Addy's sure that she can find out why Miss Elizabeth suddenly hates her family if she looks in her room. She intends to be in and out in a flash, but gets distracted by a quilt that's almost identical to one Auntie Lula made AND a protection stone with Uncle Solomon's mark. Miss Elizabeth and Mr. Radisson find Addy and order the Walkers out. Just then Esther's illness ramps up with frightening speed. She appears to be dying, and very quickly. Addy quickly gets Miss Tucker, and Miss Elizabeth puts aside whatever grudge she has and the two women bring Esther back from the brink. As things calm down, Addy realizes the problem: Miss Elizabeth was trying to get rid of the Walkers because she knew Uncle Solomon. She must have been part of a slave-owning family, and was trying to hide that from Mr. Radisson, who, as an abolitionist, would never want to marry her.

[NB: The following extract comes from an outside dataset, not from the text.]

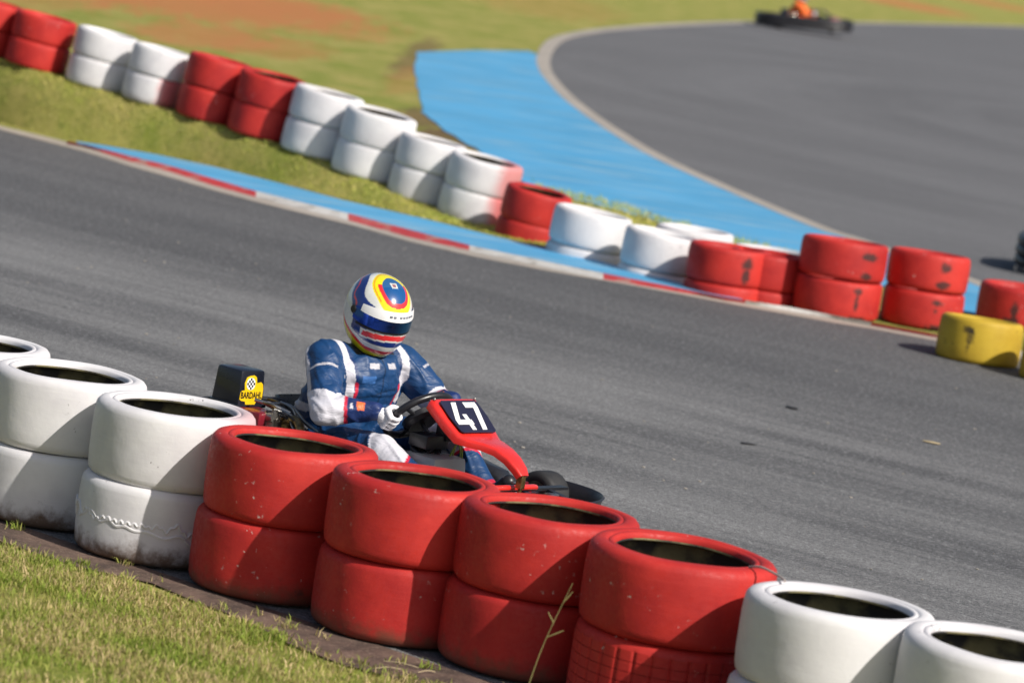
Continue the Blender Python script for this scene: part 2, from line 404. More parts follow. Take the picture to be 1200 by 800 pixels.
strip('painted_kerb', G1, G2, .011, .036, xk, [m_kred, m_kwhite], lambda x: sum(x > q for q in cuts[1:]) % 2, skirt=1)
strip('blue_kerb_apron', G2, G3, .0362, .034, list(range(90, 871, 10)), m_blue, skirt=1)

# inner track: asphalt, pale edge band, blue run-off
OUT = [(1330, 404), (1200, 356), (1137, 331), (1000, 281), (953, 266), (867, 230), (773, 188), (720, 158), (667, 121), (640, 94), (630, 78), (629, 66), (636, 52), (650, 43), (680, 36.5), (713, 32.5), (760, 29), (800, 27), (850, 25.3), (900, 25), (960, 25.5), (1050, 27), (1200, 31), (1400, 40)]
INN = [(1330, 396), (1200, 348.5), (1149, 329), (1013, 277), (893, 232), (773, 177), (700, 132), (655, 93), (644, 76), (645, 66), (653, 55), (668, 45.5), (690, 39), (720, 34.5), (765, 30.6), (805, 28.5), (850, 26.6), (900, 26.1), (960, 26.6), (1050, 28.1), (1200, 32.1), (1400, 41.2)]
def densify(L, k=6):
    P = [Vector((a, b, 0)) for a, b in L]; Q = []
    for i in range(len(P)-1):
        a, b, c2, d = P[max(i-1, 0)], P[i], P[i+1], P[min(i+2, len(P)-1)]
        for j in range(k):
            t = j/k; Q.append(.5*((2*b)+(c2-a)*t+(2*a-5*b+4*c2-d)*t*t+(3*b-a-3*c2+d)*t**3))
    Q.append(P[-1]); return [(q.x, q.y) for q in Q]
OUTd = densify(OUT); INNd = densify(INN)
OW = [g(x, y, .012) for x, y in OUTd]
iw = [g(x, y, .004) for x, y in OUTd]
far_r = iw[-1]; near_r = iw[0]
sheet('inner_track_asphalt', iw+[Vector((far_r.x+60, far_r.y-60, 0)), Vector((70, 40, 0)), Vector((near_r.x+12, near_r.y-8, 0))], .006, m_asph2)
bm = B(); A = [bm.verts.new(p) for p in OW]
C = []
nO = len(OUTd)
for i, p in enumerate(OW):
    t = (OW[min(i+1, nO-1)]-OW[max(i-1, 0)]).normalized(); q = Vector((t.y, -t.x, 0))
    wd = .20+.17*min(1, max(0, (p.y-56)/30))
    v = p+q*wd; v.z = .013; C.append(bm.verts.new(v))
for i in range(nO-1): bm.faces.new((A[i], A[i+1], C[i+1], C[i]))
for f in bm.faces:
    f.normal_update()
    if f.normal.z < 0: f.normal_flip()
me = bpy.data.meshes.new('track_edging'); bm.to_mesh(me); bm.free(); tag(link('track_edging', me, m_conc), kind='structure')
BLn = [(489, 61), (488, 75), (490, 100), (494, 127), (510, 143), (540, 164), (573, 184), (600, 206), (625, 219), (650, 229), (700, 240), (760, 256), (815, 274), (870, 288), (940, 305), (1040, 338), (1160, 372), (1330, 430)]
blue = [g(x, y, .01) for x, y in densify(BLn, 4)]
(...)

But it's more than that: Miss Elizabeth is actually a former slave, passing for white. She's Uncle Solomon's niece. With everything out in the open, Mr. Walker can keep his job and the family can keep their house. Miss Tucker will also be allowed to stay until her safety is secured. Whether Mr. Radisson and Miss Elizabeth will marry remains to be seen; they need to get to know each other for real first.

Looking Back

The historical sections gives an overview of the civil rights struggles that former slaves and their descendants faced for over a century, from the Abolitionist movement before the Civil War to Martin Luther King Jr and beyond.


This book is dedicated to "to my daughter Latrayan (Sankofa) Mueed, who pushed me through this process. [And] to Peg Ross, you are the editor authors dream would appear. How happy I am you're in my life."

This book takes place in the winter of 1866.

The cost of Addy's education at the Institute for Colored Youth is consistent.